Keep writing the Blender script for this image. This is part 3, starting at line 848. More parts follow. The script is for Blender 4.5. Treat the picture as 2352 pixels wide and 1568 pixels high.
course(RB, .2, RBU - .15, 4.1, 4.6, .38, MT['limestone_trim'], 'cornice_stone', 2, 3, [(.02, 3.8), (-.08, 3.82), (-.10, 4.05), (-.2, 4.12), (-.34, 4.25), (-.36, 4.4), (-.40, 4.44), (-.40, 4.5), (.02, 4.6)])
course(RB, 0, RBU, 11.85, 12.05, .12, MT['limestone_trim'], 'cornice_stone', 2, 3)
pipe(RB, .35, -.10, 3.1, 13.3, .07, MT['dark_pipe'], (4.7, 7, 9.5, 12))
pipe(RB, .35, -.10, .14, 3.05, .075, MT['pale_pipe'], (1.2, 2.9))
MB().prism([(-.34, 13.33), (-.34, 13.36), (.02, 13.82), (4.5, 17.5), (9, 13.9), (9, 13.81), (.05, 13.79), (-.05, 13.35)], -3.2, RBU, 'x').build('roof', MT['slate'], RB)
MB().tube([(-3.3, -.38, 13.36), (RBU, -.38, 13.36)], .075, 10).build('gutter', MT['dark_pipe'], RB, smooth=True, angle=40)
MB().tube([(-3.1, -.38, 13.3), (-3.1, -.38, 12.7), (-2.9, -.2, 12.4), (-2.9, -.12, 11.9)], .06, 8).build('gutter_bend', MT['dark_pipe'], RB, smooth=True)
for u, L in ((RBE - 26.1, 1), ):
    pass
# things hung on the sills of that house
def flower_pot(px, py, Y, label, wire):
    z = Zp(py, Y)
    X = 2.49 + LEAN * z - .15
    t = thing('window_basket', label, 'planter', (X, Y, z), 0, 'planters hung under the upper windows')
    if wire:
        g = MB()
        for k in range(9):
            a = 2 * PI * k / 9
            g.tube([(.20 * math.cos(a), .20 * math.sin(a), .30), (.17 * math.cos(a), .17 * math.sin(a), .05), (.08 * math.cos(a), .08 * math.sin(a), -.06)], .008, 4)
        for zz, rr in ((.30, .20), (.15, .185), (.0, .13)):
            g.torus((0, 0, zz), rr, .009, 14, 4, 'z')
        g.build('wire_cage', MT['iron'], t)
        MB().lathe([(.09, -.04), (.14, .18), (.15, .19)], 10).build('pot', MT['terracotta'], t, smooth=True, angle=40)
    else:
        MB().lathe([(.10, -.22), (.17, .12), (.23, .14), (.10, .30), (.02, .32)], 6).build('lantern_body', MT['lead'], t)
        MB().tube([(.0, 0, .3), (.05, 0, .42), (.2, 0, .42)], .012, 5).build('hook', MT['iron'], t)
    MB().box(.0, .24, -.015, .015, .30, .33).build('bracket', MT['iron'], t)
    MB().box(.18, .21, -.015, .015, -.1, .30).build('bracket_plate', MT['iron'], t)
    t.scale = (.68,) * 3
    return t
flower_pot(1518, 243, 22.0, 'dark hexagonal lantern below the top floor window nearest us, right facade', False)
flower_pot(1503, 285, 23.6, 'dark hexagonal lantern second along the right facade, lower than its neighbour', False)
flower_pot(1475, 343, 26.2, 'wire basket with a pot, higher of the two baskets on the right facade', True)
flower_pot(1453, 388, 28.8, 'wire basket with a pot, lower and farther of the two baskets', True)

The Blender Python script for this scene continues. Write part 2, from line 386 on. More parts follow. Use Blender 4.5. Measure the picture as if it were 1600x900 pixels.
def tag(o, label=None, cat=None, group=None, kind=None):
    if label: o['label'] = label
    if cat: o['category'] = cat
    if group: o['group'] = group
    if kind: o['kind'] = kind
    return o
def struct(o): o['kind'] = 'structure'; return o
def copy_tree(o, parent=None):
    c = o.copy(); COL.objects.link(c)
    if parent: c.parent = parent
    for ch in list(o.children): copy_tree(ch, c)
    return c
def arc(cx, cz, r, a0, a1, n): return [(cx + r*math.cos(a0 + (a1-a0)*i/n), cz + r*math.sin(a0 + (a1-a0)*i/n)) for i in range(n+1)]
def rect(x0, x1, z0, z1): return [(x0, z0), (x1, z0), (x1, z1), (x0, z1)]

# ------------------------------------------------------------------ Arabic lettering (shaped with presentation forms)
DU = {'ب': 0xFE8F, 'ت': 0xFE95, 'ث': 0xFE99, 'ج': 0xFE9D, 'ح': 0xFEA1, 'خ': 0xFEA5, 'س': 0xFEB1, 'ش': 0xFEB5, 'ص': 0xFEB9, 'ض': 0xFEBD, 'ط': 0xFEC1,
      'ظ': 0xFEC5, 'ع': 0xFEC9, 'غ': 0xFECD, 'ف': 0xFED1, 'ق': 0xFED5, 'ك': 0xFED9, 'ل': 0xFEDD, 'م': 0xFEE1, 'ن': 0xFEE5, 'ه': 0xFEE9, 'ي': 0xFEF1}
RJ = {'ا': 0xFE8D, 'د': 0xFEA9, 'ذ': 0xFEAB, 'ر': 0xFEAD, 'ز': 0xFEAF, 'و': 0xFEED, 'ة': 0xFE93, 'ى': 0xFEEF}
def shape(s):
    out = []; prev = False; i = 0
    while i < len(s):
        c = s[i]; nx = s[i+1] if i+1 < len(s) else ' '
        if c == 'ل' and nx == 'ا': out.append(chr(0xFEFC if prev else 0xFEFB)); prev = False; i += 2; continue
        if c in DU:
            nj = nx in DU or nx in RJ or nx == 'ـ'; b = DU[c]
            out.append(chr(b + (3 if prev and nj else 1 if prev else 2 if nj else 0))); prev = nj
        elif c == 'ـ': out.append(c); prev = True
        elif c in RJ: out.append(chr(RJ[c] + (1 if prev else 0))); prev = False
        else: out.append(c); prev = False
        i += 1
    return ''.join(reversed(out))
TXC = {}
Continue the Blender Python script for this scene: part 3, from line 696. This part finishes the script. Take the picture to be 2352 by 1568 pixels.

◇ ◇ ◇ ◇ ◇

▶ What you should do
Reproduce the entries above in full by retyping them exactly.

▶ Solution to the exercise
Keep writing the Blender script for this image. This is part 3, starting at line 848. More parts follow. The script is for Blender 4.5. Treat the picture as 2352 pixels wide and 1568 pixels high.
course(RB, .2, RBU - .15, 4.1, 4.6, .38, MT['limestone_trim'], 'cornice_stone', 2, 3, [(.02, 3.8), (-.08, 3.82), (-.10, 4.05), (-.2, 4.12), (-.34, 4.25), (-.36, 4.4), (-.40, 4.44), (-.40, 4.5), (.02, 4.6)])
course(RB, 0, RBU, 11.85, 12.05, .12, MT['limestone_trim'], 'cornice_stone', 2, 3)
pipe(RB, .35, -.10, 3.1, 13.3, .07, MT['dark_pipe'], (4.7, 7, 9.5, 12))
pipe(RB, .35, -.10, .14, 3.05, .075, MT['pale_pipe'], (1.2, 2.9))
MB().prism([(-.34, 13.33), (-.34, 13.36), (.02, 13.82), (4.5, 17.5), (9, 13.9), (9, 13.81), (.05, 13.79), (-.05, 13.35)], -3.2, RBU, 'x').build('roof', MT['slate'], RB)
MB().tube([(-3.3, -.38, 13.36), (RBU, -.38, 13.36)], .075, 10).build('gutter', MT['dark_pipe'], RB, smooth=True, angle=40)
MB().tube([(-3.1, -.38, 13.3), (-3.1, -.38, 12.7), (-2.9, -.2, 12.4), (-2.9, -.12, 11.9)], .06, 8).build('gutter_bend', MT['dark_pipe'], RB, smooth=True)
for u, L in ((RBE - 26.1, 1), ):
    pass
# things hung on the sills of that house
def flower_pot(px, py, Y, label, wire):
    z = Zp(py, Y)
    X = 2.49 + LEAN * z - .15
    t = thing('window_basket', label, 'planter', (X, Y, z), 0, 'planters hung under the upper windows')
    if wire:
        g = MB()
        for k in range(9):
            a = 2 * PI * k / 9
            g.tube([(.20 * math.cos(a), .20 * math.sin(a), .30), (.17 * math.cos(a), .17 * math.sin(a), .05), (.08 * math.cos(a), .08 * math.sin(a), -.06)], .008, 4)
        for zz, rr in ((.30, .20), (.15, .185), (.0, .13)):
            g.torus((0, 0, zz), rr, .009, 14, 4, 'z')
        g.build('wire_cage', MT['iron'], t)
        MB().lathe([(.09, -.04), (.14, .18), (.15, .19)], 10).build('pot', MT['terracotta'], t, smooth=True, angle=40)
    else:
        MB().lathe([(.10, -.22), (.17, .12), (.23, .14), (.10, .30), (.02, .32)], 6).build('lantern_body', MT['lead'], t)
        MB().tube([(.0, 0, .3), (.05, 0, .42), (.2, 0, .42)], .012, 5).build('hook', MT['iron'], t)
    MB().box(.0, .24, -.015, .015, .30, .33).build('bracket', MT['iron'], t)
    MB().box(.18, .21, -.015, .015, -.1, .30).build('bracket_plate', MT['iron'], t)
    t.scale = (.68,) * 3
    return t
flower_pot(1518, 243, 22.0, 'dark hexagonal lantern below the top floor window nearest us, right facade', False)
flower_pot(1503, 285, 23.6, 'dark hexagonal lantern second along the right facade, lower than its neighbour', False)
flower_pot(1475, 343, 26.2, 'wire basket with a pot, higher of the two baskets on the right facade', True)
flower_pot(1453, 388, 28.8, 'wire basket with a pot, lower and farther of the two baskets', True)

The Blender Python script for this scene continues. Write part 2, from line 386 on. More parts follow. Use Blender 4.5. Measure the picture as if it were 1600x900 pixels.
def tag(o, label=None, cat=None, group=None, kind=None):
    if label: o['label'] = label
    if cat: o['category'] = cat
    if group: o['group'] = group
    if kind: o['kind'] = kind
    return o
def struct(o): o['kind'] = 'structure'; return o
def copy_tree(o, parent=None):
    c = o.copy(); COL.objects.link(c)
    if parent: c.parent = parent
    for ch in list(o.children): copy_tree(ch, c)
    return c
def arc(cx, cz, r, a0, a1, n): return [(cx + r*math.cos(a0 + (a1-a0)*i/n), cz + r*math.sin(a0 + (a1-a0)*i/n)) for i in range(n+1)]
def rect(x0, x1, z0, z1): return [(x0, z0), (x1, z0), (x1, z1), (x0, z1)]

# ------------------------------------------------------------------ Arabic lettering (shaped with presentation forms)
DU = {'ب': 0xFE8F, 'ت': 0xFE95, 'ث': 0xFE99, 'ج': 0xFE9D, 'ح': 0xFEA1, 'خ': 0xFEA5, 'س': 0xFEB1, 'ش': 0xFEB5, 'ص': 0xFEB9, 'ض': 0xFEBD, 'ط': 0xFEC1,
      'ظ': 0xFEC5, 'ع': 0xFEC9, 'غ': 0xFECD, 'ف': 0xFED1, 'ق': 0xFED5, 'ك': 0xFED9, 'ل': 0xFEDD, 'م': 0xFEE1, 'ن': 0xFEE5, 'ه': 0xFEE9, 'ي': 0xFEF1}
RJ = {'ا': 0xFE8D, 'د': 0xFEA9, 'ذ': 0xFEAB, 'ر': 0xFEAD, 'ز': 0xFEAF, 'و': 0xFEED, 'ة': 0xFE93, 'ى': 0xFEEF}
def shape(s):
    out = []; prev = False; i = 0
    while i < len(s):
        c = s[i]; nx = s[i+1] if i+1 < len(s) else ' '
        if c == 'ل' and nx == 'ا': out.append(chr(0xFEFC if prev else 0xFEFB)); prev = False; i += 2; continue
        if c in DU:
            nj = nx in DU or nx in RJ or nx == 'ـ'; b = DU[c]
            out.append(chr(b + (3 if prev and nj else 1 if prev else 2 if nj else 0))); prev = nj
        elif c == 'ـ': out.append(c); prev = True
        elif c in RJ: out.append(chr(RJ[c] + (1 if prev else 0))); prev = False
        else: out.append(c); prev = False
        i += 1
    return ''.join(reversed(out))
TXC = {}
Continue the Blender Python script for this scene: part 3, from line 696. This part finishes the script. Take the picture to be 2352 by 1568 pixels.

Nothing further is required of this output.